Le poète blondin des Contes d’Espagne et d’Italie n’en fut pas moins recherché dans les salons de Paris avec un empressement et une curiosité qu’on ne saurait imaginer. C’est alors qu’il commença d’acquérir de l’expérience. On ne me croirait pas si je disais quelles satisfactions d’amour-propre vinrent au-devant de lui et jusqu’où il fut mené par le tourbillon du succès. L’hypocrisie n’était pas plus de mise alors pour un jeune poète que pour ses lectrices. On peut reprocher à la littérature de 1830 quelques défauts ; mais on ne peut nier qu’elle ait eu le mérite de la sincérité, qualité virile, sans laquelle le génie lui-même ne donne que des fruits avortés.

Dans l’école d’où sortaient les Contes d’Espagne et d’Italie, on se piquait non seulement de franchise, mais de témérité. L’auteur passa pour le romantique le plus entêté de la phalange, au moment où ses idées commençaient à se modifier.
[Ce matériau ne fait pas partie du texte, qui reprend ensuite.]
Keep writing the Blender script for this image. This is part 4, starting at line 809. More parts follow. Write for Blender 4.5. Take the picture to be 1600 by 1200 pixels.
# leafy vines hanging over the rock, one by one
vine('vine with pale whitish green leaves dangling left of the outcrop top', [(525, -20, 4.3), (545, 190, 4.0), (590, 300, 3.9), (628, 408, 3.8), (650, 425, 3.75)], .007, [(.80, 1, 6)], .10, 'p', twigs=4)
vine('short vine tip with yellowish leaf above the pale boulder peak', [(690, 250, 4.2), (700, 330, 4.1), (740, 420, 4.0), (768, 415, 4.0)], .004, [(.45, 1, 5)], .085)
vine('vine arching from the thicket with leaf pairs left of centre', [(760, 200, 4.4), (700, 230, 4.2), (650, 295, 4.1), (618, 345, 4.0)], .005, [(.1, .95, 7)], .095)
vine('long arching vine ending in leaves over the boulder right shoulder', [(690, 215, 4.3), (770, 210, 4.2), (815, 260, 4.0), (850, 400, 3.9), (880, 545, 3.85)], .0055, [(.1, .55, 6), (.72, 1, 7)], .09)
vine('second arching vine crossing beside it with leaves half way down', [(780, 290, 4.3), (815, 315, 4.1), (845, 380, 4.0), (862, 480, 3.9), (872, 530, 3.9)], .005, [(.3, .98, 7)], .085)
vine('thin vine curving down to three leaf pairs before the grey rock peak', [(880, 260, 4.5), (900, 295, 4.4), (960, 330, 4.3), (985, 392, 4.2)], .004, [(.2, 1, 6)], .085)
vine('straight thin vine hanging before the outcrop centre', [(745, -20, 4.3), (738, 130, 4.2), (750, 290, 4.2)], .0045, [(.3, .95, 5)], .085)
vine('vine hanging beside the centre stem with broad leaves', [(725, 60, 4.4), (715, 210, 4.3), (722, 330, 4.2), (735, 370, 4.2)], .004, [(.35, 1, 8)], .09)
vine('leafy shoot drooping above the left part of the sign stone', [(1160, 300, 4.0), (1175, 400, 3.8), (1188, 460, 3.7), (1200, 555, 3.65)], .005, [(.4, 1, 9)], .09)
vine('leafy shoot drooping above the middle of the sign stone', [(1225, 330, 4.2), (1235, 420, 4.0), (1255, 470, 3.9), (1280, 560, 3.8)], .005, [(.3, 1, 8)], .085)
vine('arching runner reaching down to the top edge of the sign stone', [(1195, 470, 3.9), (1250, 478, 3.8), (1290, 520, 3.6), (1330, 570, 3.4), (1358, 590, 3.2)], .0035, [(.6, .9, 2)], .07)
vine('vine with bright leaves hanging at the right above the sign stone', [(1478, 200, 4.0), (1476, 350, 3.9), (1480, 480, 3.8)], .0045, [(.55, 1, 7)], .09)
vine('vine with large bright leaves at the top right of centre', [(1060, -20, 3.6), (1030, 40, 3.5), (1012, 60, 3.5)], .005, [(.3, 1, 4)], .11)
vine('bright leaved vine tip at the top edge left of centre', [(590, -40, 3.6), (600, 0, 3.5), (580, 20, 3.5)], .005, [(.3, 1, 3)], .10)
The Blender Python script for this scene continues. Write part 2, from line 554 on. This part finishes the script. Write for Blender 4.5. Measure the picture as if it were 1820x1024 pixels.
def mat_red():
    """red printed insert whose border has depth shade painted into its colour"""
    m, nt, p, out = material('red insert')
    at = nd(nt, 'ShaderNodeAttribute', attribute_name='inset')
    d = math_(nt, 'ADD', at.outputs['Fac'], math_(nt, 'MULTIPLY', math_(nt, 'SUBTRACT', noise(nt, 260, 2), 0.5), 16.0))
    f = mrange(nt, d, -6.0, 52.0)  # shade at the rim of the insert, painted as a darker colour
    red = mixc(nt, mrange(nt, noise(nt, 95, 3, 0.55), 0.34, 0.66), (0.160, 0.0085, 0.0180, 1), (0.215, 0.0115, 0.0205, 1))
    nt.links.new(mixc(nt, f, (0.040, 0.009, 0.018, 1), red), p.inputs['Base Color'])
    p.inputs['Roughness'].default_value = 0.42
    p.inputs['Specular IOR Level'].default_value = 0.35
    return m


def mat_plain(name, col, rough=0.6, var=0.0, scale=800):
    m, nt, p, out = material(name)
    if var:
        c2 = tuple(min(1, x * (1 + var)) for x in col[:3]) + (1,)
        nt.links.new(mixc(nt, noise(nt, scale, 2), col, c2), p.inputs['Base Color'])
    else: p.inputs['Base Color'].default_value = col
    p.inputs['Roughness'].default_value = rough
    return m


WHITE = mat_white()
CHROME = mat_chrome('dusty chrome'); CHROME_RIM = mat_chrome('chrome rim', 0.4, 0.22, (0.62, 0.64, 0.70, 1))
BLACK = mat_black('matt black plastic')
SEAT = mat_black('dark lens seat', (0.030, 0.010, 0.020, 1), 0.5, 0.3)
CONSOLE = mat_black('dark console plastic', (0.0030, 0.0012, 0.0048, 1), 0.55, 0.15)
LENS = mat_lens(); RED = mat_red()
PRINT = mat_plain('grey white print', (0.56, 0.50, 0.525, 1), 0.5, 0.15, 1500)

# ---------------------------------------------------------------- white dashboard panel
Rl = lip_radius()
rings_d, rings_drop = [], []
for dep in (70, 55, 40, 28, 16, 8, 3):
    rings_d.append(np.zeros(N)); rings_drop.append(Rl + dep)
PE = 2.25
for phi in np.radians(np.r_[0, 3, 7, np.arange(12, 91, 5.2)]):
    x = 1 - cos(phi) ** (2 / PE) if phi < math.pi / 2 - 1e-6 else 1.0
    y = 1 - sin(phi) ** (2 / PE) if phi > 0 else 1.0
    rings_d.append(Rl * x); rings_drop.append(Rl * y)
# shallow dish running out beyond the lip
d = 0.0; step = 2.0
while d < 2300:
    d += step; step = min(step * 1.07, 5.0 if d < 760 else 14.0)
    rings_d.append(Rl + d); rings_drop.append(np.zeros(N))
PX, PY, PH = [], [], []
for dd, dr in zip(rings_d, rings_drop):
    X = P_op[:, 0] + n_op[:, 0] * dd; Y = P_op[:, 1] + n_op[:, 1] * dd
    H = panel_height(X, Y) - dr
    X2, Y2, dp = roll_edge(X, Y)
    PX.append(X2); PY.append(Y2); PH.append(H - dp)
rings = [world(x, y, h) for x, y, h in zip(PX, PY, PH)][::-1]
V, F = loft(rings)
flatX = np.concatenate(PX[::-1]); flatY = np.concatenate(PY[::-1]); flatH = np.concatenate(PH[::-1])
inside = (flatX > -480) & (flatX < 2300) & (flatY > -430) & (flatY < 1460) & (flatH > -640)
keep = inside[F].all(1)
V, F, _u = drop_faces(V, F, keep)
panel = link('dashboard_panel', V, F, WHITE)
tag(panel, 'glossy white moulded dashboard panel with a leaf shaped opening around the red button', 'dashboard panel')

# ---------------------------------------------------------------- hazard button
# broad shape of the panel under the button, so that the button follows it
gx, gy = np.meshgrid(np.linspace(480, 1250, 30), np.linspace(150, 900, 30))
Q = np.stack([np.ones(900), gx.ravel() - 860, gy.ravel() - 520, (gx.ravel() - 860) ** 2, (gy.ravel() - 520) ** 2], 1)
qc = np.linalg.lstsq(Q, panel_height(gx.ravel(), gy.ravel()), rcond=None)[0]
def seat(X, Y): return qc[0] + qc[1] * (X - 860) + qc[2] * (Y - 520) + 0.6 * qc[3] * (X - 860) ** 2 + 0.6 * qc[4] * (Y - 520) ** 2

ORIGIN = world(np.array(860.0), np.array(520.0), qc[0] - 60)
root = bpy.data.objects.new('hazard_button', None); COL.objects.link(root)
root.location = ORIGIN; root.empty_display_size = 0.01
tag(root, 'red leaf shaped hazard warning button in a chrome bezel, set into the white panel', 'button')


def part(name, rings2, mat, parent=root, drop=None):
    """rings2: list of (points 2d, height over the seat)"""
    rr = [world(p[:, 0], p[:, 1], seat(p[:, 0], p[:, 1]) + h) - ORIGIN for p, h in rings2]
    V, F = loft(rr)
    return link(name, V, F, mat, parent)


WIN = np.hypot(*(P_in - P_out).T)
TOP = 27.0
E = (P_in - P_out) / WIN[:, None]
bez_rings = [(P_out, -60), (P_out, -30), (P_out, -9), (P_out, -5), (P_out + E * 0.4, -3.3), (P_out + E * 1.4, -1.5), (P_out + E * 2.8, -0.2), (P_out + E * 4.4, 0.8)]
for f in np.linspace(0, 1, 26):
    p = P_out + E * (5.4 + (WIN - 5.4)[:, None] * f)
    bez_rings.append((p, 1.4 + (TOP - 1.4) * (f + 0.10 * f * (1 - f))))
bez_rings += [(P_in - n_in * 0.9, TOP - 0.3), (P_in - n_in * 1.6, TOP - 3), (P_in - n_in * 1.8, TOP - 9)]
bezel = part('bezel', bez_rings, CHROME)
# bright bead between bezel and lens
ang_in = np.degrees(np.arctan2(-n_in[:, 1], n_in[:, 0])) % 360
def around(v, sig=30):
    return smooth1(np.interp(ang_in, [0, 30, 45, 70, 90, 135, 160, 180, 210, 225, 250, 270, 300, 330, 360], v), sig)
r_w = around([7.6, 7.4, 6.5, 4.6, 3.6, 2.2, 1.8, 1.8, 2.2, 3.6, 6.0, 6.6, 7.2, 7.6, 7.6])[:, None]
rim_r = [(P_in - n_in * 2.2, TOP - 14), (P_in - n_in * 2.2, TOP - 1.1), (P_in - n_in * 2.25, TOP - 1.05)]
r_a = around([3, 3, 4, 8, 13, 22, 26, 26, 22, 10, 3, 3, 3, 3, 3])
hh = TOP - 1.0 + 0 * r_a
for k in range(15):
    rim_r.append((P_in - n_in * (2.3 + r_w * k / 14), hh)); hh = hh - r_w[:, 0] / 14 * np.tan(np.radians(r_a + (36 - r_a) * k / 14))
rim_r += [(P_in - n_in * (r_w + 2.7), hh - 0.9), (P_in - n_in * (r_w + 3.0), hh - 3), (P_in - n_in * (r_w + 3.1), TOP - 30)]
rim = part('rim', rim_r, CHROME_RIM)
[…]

Quelques hommes témoins de ses succès l’accusèrent de fatuité, quelques-uns prirent pour de l’orgueil le malaise que lui causaient les compliments à brûle-pourpoint ; mais ceux qui l’ont connu savent bien qu’il n’y eut jamais de garçon plus modeste, plus empressé à rendre justice aux autres et à jouir de leur esprit.